From Campfires to Conference Rooms: The Mismatch in Team-Building

2025-07-13

From marshmallow towers to trust falls, many team-building exercises feel awkward rather than authentic. The reason lies in evolutionary mismatch—our brains didn’t evolve for manufactured cooperation.

Picture this: you’re in a conference room, standing in a circle with your colleagues, tasked with building a tower out of spaghetti and marshmallows. The facilitator insists this will improve team synergy, but all you feel is awkwardness, skepticism, or even annoyance.

Despite the good intentions, these exercises often land as contrived. They don’t feel like genuine bonding; they feel like theater. Why? The answer lies not in teamwork itself but in the mismatch between how our ancestors evolved to cooperate and how we try to manufacture it today.


Cooperation as Survival, Not Activity

For most of human history, teamwork wasn’t optional—it was survival. Hunting, gathering, defending against predators, raising children: all demanded collective effort. These collaborations had clear stakes and tangible rewards. You either brought food back or you didn’t. You either defended your group or you suffered the consequences.

Modern team-building exercises, by contrast, rarely carry that kind of urgency. A tower of marshmallows collapsing doesn’t risk starvation. An escape room puzzle doesn’t change anyone’s future. Without meaningful stakes, the brain treats these activities as artificial play, not survival-linked cooperation.


Bonds Built Over Time, Not in Hours

Anthropologist Robin Dunbar’s research shows that humans evolved to maintain trust and Belonging in groups of about 30–50 people. These bonds weren’t forged in a single afternoon; they grew through repeated, reciprocal interactions—sharing meals, enduring hardship, raising children together.

Contrast that with today’s workplace, where teams are large, shifting, and often impersonal. A few hours of structured exercises cannot shortcut the slow accretion of trust.
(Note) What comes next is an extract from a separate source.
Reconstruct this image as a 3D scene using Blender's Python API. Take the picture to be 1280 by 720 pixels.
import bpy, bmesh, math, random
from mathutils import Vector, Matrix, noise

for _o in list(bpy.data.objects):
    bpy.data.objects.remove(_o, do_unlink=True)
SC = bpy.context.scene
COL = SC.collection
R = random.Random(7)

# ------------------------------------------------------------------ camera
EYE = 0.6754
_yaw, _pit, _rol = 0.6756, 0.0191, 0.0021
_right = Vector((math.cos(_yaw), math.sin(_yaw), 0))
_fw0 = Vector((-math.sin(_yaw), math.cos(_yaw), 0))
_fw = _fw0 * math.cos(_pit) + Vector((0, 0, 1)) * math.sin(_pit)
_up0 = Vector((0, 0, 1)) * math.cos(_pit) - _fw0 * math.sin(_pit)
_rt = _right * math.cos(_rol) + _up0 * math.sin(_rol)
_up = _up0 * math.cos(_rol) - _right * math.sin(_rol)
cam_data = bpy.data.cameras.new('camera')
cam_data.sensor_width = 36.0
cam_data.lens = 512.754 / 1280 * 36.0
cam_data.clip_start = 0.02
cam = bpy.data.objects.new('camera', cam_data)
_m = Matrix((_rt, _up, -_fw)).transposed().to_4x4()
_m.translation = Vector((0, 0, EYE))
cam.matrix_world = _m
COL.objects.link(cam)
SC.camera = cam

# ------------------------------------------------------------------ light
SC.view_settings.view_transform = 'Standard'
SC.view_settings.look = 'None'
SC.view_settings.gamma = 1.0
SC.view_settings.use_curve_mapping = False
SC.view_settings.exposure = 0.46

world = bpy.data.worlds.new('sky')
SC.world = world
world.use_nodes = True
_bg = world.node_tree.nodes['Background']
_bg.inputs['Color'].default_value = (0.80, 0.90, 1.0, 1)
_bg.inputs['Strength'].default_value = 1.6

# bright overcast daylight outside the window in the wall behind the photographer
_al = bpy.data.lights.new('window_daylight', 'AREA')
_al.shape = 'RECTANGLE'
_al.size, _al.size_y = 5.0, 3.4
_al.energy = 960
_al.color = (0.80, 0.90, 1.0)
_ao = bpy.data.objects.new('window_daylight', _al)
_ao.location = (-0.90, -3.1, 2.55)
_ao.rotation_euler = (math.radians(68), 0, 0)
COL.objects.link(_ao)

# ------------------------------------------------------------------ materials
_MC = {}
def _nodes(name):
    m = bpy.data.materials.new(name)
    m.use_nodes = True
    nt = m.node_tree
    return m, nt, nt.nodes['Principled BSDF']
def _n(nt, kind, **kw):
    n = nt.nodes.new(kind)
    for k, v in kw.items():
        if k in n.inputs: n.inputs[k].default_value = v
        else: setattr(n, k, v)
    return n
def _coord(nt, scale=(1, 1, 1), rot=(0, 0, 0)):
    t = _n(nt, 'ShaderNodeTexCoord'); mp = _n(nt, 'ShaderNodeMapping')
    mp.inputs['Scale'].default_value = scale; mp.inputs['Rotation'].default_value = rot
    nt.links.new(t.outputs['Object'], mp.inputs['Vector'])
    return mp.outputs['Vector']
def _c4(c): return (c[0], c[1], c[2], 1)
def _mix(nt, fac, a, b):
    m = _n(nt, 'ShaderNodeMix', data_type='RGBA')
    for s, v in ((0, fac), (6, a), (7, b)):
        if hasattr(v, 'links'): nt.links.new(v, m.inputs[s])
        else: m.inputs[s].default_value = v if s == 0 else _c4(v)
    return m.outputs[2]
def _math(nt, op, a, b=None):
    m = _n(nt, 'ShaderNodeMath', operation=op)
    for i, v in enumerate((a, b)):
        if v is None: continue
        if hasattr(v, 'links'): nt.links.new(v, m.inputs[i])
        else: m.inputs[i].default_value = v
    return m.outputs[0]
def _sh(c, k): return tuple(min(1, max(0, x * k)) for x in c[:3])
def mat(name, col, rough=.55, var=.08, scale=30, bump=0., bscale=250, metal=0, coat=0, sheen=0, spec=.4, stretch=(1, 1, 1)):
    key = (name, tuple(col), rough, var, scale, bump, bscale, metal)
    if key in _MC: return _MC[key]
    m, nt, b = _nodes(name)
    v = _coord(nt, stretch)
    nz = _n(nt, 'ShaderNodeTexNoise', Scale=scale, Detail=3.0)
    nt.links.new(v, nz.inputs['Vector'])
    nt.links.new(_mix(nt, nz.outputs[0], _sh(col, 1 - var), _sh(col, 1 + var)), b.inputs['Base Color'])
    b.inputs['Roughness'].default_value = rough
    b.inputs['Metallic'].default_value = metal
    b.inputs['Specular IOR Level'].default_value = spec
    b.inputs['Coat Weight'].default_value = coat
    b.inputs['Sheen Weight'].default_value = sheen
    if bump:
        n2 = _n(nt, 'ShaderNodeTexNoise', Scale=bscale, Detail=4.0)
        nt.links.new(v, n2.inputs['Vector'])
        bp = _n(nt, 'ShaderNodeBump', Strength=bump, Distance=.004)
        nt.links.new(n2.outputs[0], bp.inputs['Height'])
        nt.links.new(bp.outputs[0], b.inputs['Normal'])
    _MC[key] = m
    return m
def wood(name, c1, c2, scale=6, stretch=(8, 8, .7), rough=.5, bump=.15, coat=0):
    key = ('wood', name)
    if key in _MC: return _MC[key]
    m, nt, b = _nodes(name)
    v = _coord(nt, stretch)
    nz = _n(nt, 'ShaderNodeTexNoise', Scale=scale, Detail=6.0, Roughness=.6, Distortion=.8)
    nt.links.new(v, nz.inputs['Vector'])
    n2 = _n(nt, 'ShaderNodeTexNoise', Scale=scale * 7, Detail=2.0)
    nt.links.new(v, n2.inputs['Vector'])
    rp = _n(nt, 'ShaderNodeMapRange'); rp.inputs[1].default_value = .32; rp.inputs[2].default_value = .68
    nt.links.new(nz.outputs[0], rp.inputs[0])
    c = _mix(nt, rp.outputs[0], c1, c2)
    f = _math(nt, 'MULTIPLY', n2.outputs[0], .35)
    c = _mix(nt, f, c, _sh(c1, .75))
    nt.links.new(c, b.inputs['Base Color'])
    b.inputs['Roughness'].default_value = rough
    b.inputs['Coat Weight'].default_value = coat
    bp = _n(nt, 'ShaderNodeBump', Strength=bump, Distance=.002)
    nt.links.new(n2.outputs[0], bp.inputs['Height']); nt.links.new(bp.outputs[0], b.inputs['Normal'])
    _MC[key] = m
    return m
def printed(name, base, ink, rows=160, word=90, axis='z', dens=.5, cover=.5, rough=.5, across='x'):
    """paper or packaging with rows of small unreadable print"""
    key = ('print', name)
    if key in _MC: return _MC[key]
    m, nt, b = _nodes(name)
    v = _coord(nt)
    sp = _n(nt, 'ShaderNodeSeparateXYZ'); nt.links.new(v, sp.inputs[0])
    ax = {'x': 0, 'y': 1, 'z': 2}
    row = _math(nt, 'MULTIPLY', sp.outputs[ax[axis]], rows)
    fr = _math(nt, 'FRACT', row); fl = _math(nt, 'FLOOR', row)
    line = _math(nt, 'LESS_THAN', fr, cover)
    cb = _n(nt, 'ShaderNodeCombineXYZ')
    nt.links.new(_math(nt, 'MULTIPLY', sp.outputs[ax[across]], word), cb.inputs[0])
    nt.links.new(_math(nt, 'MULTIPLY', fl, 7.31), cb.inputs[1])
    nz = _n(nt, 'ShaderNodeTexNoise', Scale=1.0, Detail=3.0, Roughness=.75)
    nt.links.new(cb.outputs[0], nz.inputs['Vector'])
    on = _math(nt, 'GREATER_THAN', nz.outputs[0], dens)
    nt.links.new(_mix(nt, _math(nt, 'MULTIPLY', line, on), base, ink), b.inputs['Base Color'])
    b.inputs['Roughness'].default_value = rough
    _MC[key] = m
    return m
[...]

When organizations try to compress relationship-building into one-off events, the result feels forced, because it bypasses the evolutionary rhythm of bonding.


Disconnect from Real-World Dynamics

In ancestral groups, cooperation was embedded in tasks that mattered directly to survival: building shelter, gathering food, protecting one another. These were not symbolic or abstract—they were immediate and tangible.

Most modern team-building, however, is divorced from actual work. Solving a puzzle or completing a ropes course rarely maps onto the pressures of managing a deadline or navigating stakeholder politics. As Daniel Kahneman and Gary Klein have argued in their work on expertise, learning transfers best when contexts align. Manufactured games often fail this test, which is why participants return to work unconvinced.


The Problem of Forced Vulnerability

Trust in small groups was earned gradually. Early disclosure came with risk—too much vulnerability in the wrong moment could compromise standing or safety. That instinct remains.

When corporate activities push people into rapid self-disclosure or emotional exposure, it can feel threatening rather than bonding. The facilitator’s intent may be connection, but the brain’s response is caution. Without a foundation of safety, forced vulnerability backfires.


Authority-Led vs. Organic Cooperation

Finally, there’s the question of who initiates. In ancestral life, cooperation wasn’t mandated from above; it was organic, tied to visible contributions and shared goals. Leaders emerged because they could rally the group in real tasks, not because an external authority declared “today, we collaborate.”

When team-building is mandated by HR or management, without clear connection to real work, it feels imposed. That mismatch triggers skepticism—our instincts resist cooperation that doesn’t emerge naturally.


Making Team-Building Feel Authentic

If contrived exercises fall flat, what works better? The answer is not to abandon team-building, but to design it in ways that align with human wiring.

Real collaboration emerges when people share meaningful goals, build trust over time, and see tangible outcomes from working together. That could mean projects with visible impact, challenges tied to organizational priorities, or even initiatives that serve communities outside the company. Small, authentic interactions—meals, peer-led rituals, shared problem-solving—do more to cement bonds than a dozen trust falls.


The Bottom Line

Team-building exercises feel forced because they collide with our evolutionary blueprint for cooperation. Human beings are wired to bond through shared survival, gradual trust, and tangible stakes.

When organizations try to replicate that with artificial, time-boxed activities, people sense the gap—and disengage.

The solution is not louder facilitation or more exotic activities. It’s designing opportunities that feel relevant, authentic, and connected to real goals. When team-building honors the way our brains evolved to cooperate, it stops feeling like theater—and starts feeling like Belonging.